SOURCE MATERIAL:

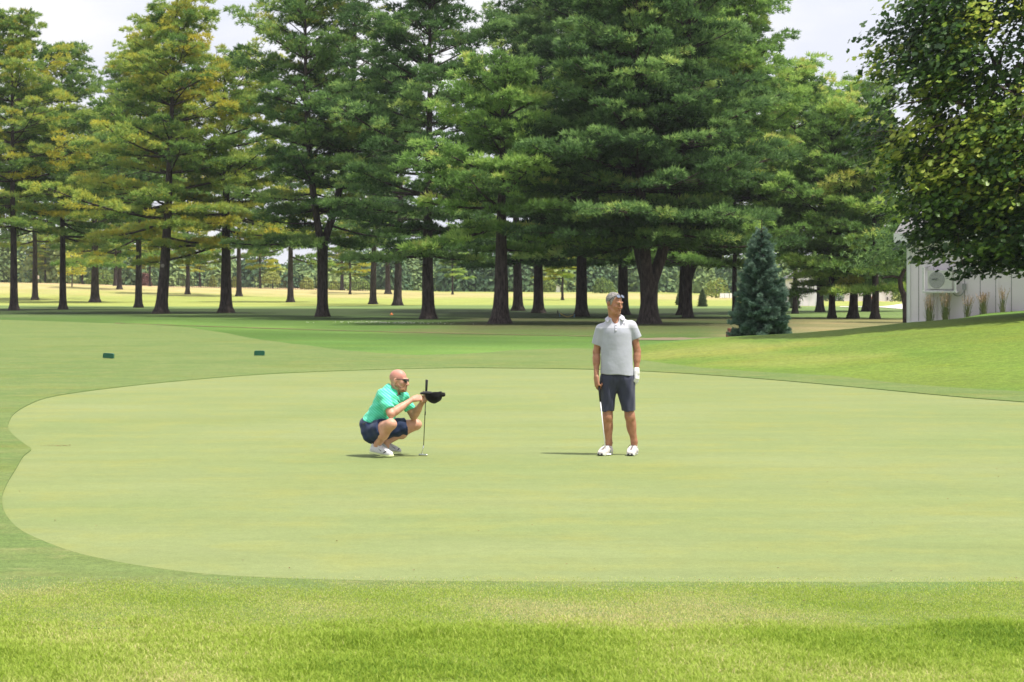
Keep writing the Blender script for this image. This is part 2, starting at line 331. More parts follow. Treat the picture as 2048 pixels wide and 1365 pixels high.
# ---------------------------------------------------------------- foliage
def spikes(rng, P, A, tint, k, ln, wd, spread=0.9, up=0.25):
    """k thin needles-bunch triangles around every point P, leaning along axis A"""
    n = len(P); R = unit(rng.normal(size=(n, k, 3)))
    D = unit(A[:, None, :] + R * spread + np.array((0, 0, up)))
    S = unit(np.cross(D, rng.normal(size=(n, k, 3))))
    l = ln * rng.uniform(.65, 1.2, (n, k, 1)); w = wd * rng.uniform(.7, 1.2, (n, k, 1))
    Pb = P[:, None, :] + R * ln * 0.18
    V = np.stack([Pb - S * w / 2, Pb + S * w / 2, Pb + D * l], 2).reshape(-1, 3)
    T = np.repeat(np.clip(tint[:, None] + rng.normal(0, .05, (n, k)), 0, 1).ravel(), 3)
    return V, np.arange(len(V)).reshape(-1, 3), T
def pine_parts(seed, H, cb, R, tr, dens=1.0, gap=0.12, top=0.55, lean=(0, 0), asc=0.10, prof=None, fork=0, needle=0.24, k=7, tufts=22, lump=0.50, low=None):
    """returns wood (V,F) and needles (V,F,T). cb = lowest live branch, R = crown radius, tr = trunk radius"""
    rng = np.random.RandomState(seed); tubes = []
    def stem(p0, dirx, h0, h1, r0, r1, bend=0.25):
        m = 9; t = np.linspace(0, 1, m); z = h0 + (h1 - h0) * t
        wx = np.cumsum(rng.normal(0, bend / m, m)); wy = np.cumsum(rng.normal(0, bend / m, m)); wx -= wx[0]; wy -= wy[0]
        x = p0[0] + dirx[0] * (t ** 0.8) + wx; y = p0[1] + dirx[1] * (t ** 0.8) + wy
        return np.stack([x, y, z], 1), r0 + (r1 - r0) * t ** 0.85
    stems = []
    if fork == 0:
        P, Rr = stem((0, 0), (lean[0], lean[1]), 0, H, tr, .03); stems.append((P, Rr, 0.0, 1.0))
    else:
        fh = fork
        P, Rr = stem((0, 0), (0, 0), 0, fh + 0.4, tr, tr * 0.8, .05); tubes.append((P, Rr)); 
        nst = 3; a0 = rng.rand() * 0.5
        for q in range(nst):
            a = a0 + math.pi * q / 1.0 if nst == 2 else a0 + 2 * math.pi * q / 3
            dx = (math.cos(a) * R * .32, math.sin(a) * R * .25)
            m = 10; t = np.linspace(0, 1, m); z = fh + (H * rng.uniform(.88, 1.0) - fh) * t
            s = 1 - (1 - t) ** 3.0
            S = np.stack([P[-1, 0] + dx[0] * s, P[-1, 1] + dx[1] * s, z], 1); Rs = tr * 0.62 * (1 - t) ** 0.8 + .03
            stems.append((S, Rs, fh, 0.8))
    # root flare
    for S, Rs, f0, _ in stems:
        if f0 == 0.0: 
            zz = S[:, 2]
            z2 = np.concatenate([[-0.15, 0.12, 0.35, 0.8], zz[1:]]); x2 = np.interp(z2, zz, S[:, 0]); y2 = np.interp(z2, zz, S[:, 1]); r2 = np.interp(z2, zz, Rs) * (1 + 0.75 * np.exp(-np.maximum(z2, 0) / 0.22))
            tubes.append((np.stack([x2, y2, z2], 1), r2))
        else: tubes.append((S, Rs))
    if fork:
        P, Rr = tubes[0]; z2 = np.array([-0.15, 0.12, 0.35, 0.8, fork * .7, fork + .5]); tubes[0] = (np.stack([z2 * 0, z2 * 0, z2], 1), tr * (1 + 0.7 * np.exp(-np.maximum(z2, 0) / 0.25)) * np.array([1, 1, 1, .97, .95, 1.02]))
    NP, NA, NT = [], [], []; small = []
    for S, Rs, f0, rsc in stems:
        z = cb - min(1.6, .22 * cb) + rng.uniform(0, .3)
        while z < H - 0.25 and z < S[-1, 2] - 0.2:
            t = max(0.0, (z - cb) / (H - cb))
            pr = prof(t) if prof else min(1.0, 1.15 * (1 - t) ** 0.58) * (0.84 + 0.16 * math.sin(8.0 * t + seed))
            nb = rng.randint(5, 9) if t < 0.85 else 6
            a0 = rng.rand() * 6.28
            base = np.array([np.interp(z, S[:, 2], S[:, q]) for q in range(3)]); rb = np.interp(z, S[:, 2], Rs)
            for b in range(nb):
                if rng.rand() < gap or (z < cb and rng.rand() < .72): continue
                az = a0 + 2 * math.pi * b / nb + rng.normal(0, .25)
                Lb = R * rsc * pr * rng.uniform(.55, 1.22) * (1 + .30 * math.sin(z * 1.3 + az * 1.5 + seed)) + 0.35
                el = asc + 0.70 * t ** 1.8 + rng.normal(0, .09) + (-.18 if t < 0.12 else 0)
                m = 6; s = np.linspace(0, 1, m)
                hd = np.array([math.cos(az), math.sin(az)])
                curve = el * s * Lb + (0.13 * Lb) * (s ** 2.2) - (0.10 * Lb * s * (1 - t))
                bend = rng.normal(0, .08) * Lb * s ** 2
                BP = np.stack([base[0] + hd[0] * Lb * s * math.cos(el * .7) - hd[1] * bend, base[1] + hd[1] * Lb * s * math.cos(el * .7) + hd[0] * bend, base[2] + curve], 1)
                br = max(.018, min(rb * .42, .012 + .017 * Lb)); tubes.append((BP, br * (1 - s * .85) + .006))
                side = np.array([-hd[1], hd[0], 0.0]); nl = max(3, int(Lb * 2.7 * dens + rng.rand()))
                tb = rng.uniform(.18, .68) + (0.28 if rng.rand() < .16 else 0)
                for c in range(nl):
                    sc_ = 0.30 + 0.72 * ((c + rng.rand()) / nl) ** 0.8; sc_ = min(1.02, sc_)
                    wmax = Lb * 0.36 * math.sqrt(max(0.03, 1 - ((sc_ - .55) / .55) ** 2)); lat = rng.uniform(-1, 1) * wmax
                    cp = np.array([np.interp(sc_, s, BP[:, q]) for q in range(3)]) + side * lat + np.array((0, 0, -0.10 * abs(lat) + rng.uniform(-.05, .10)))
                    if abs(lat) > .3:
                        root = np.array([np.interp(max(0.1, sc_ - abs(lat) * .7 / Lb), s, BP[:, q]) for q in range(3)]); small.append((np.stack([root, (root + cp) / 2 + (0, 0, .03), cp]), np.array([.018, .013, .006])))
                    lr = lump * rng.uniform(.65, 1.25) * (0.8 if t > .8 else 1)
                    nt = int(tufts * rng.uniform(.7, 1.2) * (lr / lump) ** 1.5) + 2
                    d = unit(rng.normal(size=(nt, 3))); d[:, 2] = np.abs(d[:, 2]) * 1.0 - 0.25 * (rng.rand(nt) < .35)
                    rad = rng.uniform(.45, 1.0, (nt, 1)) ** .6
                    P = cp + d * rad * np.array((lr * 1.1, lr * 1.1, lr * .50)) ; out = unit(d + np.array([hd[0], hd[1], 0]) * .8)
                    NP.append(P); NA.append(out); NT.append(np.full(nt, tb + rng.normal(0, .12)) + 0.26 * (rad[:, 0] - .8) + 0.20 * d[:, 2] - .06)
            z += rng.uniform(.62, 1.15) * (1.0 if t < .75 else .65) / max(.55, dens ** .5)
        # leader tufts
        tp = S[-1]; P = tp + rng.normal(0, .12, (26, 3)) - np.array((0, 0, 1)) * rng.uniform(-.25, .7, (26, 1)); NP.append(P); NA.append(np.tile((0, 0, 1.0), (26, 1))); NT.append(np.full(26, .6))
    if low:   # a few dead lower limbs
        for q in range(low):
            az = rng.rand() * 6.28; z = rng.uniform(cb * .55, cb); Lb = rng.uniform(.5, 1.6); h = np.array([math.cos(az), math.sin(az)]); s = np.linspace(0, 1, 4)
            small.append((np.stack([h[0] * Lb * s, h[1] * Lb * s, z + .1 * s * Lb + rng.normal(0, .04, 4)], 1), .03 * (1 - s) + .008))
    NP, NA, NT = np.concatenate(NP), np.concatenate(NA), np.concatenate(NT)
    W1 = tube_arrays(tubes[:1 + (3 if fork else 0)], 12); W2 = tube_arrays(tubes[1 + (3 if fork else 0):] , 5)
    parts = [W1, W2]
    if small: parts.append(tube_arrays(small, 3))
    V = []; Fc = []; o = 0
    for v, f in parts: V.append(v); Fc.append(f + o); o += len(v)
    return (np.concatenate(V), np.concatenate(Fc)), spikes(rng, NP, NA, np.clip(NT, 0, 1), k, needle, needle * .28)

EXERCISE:
Point out every line holding the string "full" and copy it.

FINAL ANSWER:
                    NP.append(P); NA.append(out); NT.append(np.full(nt, tb + rng.normal(0, .12)) + 0.26 * (rad[:, 0] - .8) + 0.20 * d[:, 2] - .06)
        tp = S[-1]; P = tp + rng.normal(0, .12, (26, 3)) - np.array((0, 0, 1)) * rng.uniform(-.25, .7, (26, 1)); NP.append(P); NA.append(np.tile((0, 0, 1.0), (26, 1))); NT.append(np.full(26, .6))